Thursday, February 21, 2008

fighting for air

Maybe, if you know me, you know that I have a love affair with horses. Sadly, I haven't been riding in the last year owing to death of my noble steed.

I dreamed of horses last night, I was rewiring hot wire and the gelding was snuffling around the pasture. Stroking his head I inhaled the deep scent of sweat, alfalfa, and the magic that is horse. His great brown eyes and velvet nose, so soft and so full.

If I do not sit astride a horse in the near future, I am sure that my heart will explode with sorrow—it is almost as if a portion of my soul is missing and I awoke, only this morning, and realized it.

One can not live in halves and pieces, a fraction of a life, or a portion of a day. I am crying out with every fiber of my being: I must gallop up a meadow as spring turns into summer or lose the part of me which I treasure most dearly.

Wednesday, February 13, 2008

fourteen years and counting backward

It has been brought to my attention that I am going on thirty and have no womb fruit. This is a good thing in my estimation. Really it is.
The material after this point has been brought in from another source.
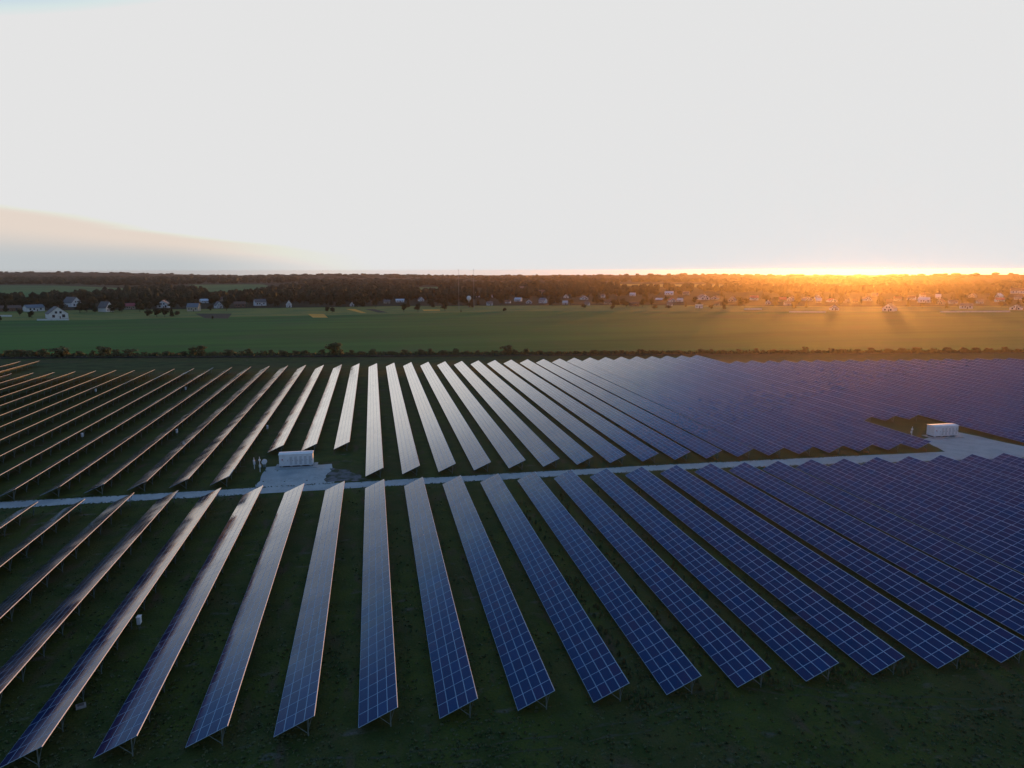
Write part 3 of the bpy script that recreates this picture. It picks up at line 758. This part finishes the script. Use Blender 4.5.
# ------------------------------------------------------------------ woods and hills beyond
def blob_mesh(name, items, mt):
    """many rough crowns as one mesh: items are (x, y, z, radius, height)"""
    bmt = bmesh.new(); bmesh.ops.create_icosphere(bmt, subdivisions=2, radius=1); V0 = [v.co.copy() for v in bmt.verts]
    F0 = [tuple(v.index for v in f.verts) for f in bmt.faces]; bmt.free()
    vs = []; fs = []; rr = random.Random(3)
    vars_ = []
    for k in range(12): vars_.append([v*rr.uniform(.72, 1.22) for v in V0])
    for x, y, z, r_, h_ in items:
        b0 = len(vs); V = rr.choice(vars_); a = rr.uniform(0, 6.28); ca, sa = math.cos(a), math.sin(a)
        for v in V:
            vs.append((x+(v.x*ca-v.y*sa)*r_, y+(v.x*sa+v.y*ca)*r_, z+h_*.5+v.z*h_*.52))
        fs += [tuple(b0+q for q in f) for f in F0]
    me = bpy.data.meshes.new(name); me.from_pydata(vs, [], fs); me.materials.append(mt); me.update()
    return tag(link(name, me), None, None, None, 'stuff')
def inside(px, py, poly):
    c_ = False
    for k in range(len(poly)):
        (x1, y1), (x2, y2) = poly[k], poly[k-1]
        if (y1 > py) != (y2 > py) and px < (x2-x1)*(py-y1)/(y2-y1)+x1: c_ = not c_
    return c_
def wood(poly, count, h_, seed, zfun=None):
    pxsheet('forest_floor', poly, -.20, M_forest_floor)
    rr = random.Random(seed); x0, x1 = min(p[0] for p in poly), max(p[0] for p in poly); y0, y1 = min(p[1] for p in poly), max(p[1] for p in poly)
    it = []
    while len(it) < count:
        px, py = rr.uniform(x0, x1), rr.uniform(y0, y1)
        if not inside(px, py, poly): continue
        p = at(px, py); dist = p.length; r_ = max(4.0, dist*.0034)*rr.uniform(.7, 1.4); hh = h_*rr.uniform(.65, 1.25)
        it.append((p.x, p.y, 0, r_, hh))
    blob_mesh('woodland', it, F_wood)
# left: the belt beyond the bright field, the wooded rise behind the village, the middle woods
wood([(-120, 277.8), (300, 277.9), (300, 282.5), (200, 284), (130, 285.5), (60, 284.5), (-120, 283.4)], 900, 16, 11)
wood([(120, 293), (128, 288.5), (170, 287.5), (200, 291), (212, 296), (250, 294.5), (275, 289), (300, 285), (420, 286), (408, 293), (470, 294), (470, 300), (350, 301), (260, 303), (130, 302), (-150, 306), (-150, 300), (40, 299)], 1150, 11, 12)
wood([(300, 280), (420, 281.5), (470, 284), (620, 285), (620, 288.5), (470, 288), (440, 286.5), (300, 285)], 500, 12, 13)
wood([(440, 290), (600, 289), (690, 290), (690, 294), (600, 297), (440, 300)], 330, 11, 14)
wood([(640, 287.3), (760, 288), (870, 289.5), (990, 290), (1130, 289), (1130, 293), (990, 294), (870, 294), (760, 293), (690, 292)], 380, 12, 15)
wood([(-120, 277.1), (500, 277.0), (900, 277.6), (900, 278.6), (500, 278.0), (-120, 278.2)], 420, 15, 16)
# far tree belts towards the right
for k, (xa, xb, yy) in enumerate(((480, 640, 280.4), (560, 760, 281.8), (700, 900, 283.4), (850, 1080, 285.4), (640, 820, 280.0), (880, 1100, 281.6))):
    wood([(xa, yy-.25), (xb, yy-.15), (xb+10, yy+.35), (xa+8, yy+.3)], 130, 13, 30+k)
# low wooded hills towards the sunset
def hill(px, py, rx, ry, hz, rot, seed):
    p = at(px, py); mb = MB(); n1, n2 = 40, 16; rr = random.Random(seed); ca, sa = math.cos(rot), math.sin(rot)
    nz_ = [rr.uniform(-.08, .08) for _ in range(n1)]
    def P(a, t):
        k = 1+nz_[a % n1]; x, y = math.cos(a*2*math.pi/n1)*rx*t*k, math.sin(a*2*math.pi/n1)*ry*t*k
        return (p.x+x*ca-y*sa, p.y+x*sa+y*ca, -.35+hz*(math.cos(min(1, t)*math.pi)*.5+.5))
    for j in range(n2):
        for a in range(n1):
            if j == 0: mb.quad([P(a, 1/n2), P(a+1, 1/n2), P(0, 0)][::1])
            else: mb.quad([P(a, j/n2), P(a, (j+1)/n2), P(a+1, (j+1)/n2), P(a+1, j/n2)])
    o = mb.build('hill', M_plain); tag(o, None, None, None, 'structure')
    it = []
    for k in range(int(380)):
        a, t_ = rr.uniform(0, n1), math.sqrt(rr.random())*.95; q = P(int(a), t_); it.append((q[0]+rr.uniform(-8, 8), q[1]+rr.uniform(-8, 8), q[2]-1, rr.uniform(5, 10)*(p.length/1600)**.5, rr.uniform(5, 10)))
    blob_mesh('woodland', it, F_wood)
hill(1090, 290, 420, 260, 17, -.6, 1)
hill(1000, 282, 1100, 420, 26, -.6, 2)
hill(700, 279.5, 1500, 500, 22, -.3, 3)
hill(40, 277.6, 1750, 420, 37, .36, 4)
hill(-60, 278.4, 900, 400, 30, .45, 6)
hill(330, 277.6, 1300, 380, 20, .10, 5)

# ------------------------------------------------------------------ grass in the park
G_mat = foliage_mat('grass_blades', (.085, .120, .045), (.150, .140, .065), (.090, .110, .050))
rg_ = random.Random(77); mb = MB()
def tuft(x, y, hh, s):
    a = rg_.uniform(0, 3.14)
    for k in range(3):
        aa = a+k*1.05+rg_.uniform(-.3, .3); dx, dy = math.cos(aa)*s, math.sin(aa)*s; lx, ly = rg_.uniform(-.12, .12), rg_.uniform(-.12, .12)
        mb.quad([(x-dx, y-dy, 0), (x+dx, y+dy, 0), (x+dx*.5+lx, y+dy*.5+ly, hh), (x-dx*.5+lx, y-dy*.5+ly, hh*rg_.uniform(.6, 1))])
for k in range(15000):
    py = 470 + 330*rg_.random()**.8; p = at(rg_.uniform(-30, 1054), py)
    if 139.5 < p.y < 147: continue
    clump = math.sin(p.x*.31+1.3*math.sin(p.y*.17))*math.sin(p.y*.23+1.1*math.sin(p.x*.21))
    if clump < rg_.uniform(-1.2, .9): continue
    tuft(p.x, p.y, rg_.uniform(.05, .18), rg_.uniform(.08, .24))
for i in range(3, 21):                       # taller weeds in the lanes on the right
    for k in range(150):
        y = 61 + 68*rg_.random()**1.5; x = X0+i*PITCHX + rg_.uniform(.0, 3.4)
        tuft(x, y, rg_.uniform(.2, .75), rg_.uniform(.1, .28))
for k in range(2000):                        # weeds creeping over the road's edges
    x = rg_.uniform(-74, 112); a_, b_ = RY(x); y = (a_ if k % 2 else b_) + rg_.gauss(0, .28)
    if k % 2 == 0 or not (-26 < x < -8): tuft(x, y, rg_.uniform(.03, .12), rg_.uniform(.08, .26))
tag(mb.build('grass', G_mat), None, None, None, 'stuff')

# ------------------------------------------------------------------ haze
hm = bpy.data.materials.new('haze_air'); hm.use_nodes = True; t = hm.node_tree; t.nodes.clear()
v = t.nodes.new('ShaderNodeVolumePrincipled'); out = t.nodes.new('ShaderNodeOutputMaterial'); t.links.new(v.outputs[0], out.inputs['Volume'])
v.inputs['Color'].default_value = HAZE_COLOR + (1,); v.inputs['Density'].default_value = HAZE_DENSITY; v.inputs['Anisotropy'].default_value = HAZE_G
mb = MB(); mb.box(-6750, -6750, -1.4, 6750, 6750, 45.4)
tag(mb.build('haze', hm), None, None, None, 'stuff')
I admit that my ten year high-school reunion is being planned via myspace, and though I am reticent to join anything as cloistered as an event with 300 people who make my heart rate spike, I do enjoy stalking their profiles. There is a specific satisfaction in seeing the majority of my classmates saddled with the extra baggage of cherub faced poop machines. Not that I don't love changing a nappy as much as the next person, but I paid my dues as a 12 year old babysitter.

There is this bizarre transformation which I notice in the breeders around me. They suddenly cease to exist outside of their infant. Granted, they are sleep deprived and haven't had a lucid dream in months, but that doesn't mean I haven't. This must be why it is that they feel the urge to change that same dirty nappy in the middle of a crowded restaurant. Oddly, if I question their behavior, I am a selfish and un-matronly woman who deplores all things children. Well that's half right. I do approve of children in restaurants, as long as they are not having a fit. I do not approve of anyone crying in public, especially if their is screaming involved.

What happened to the days when children where removed from public when they were making a scene? What happened to finish your meal? What happened to "Please" and "Thank You?" What happened to nap time and tree climbing? What happened to listen to me and this is not up for discussion?

Anyhow not much else has changed; I remain unconvinced of procreation—the majority of people choosing to do so seem so coddling and unfit for life much less parenthood.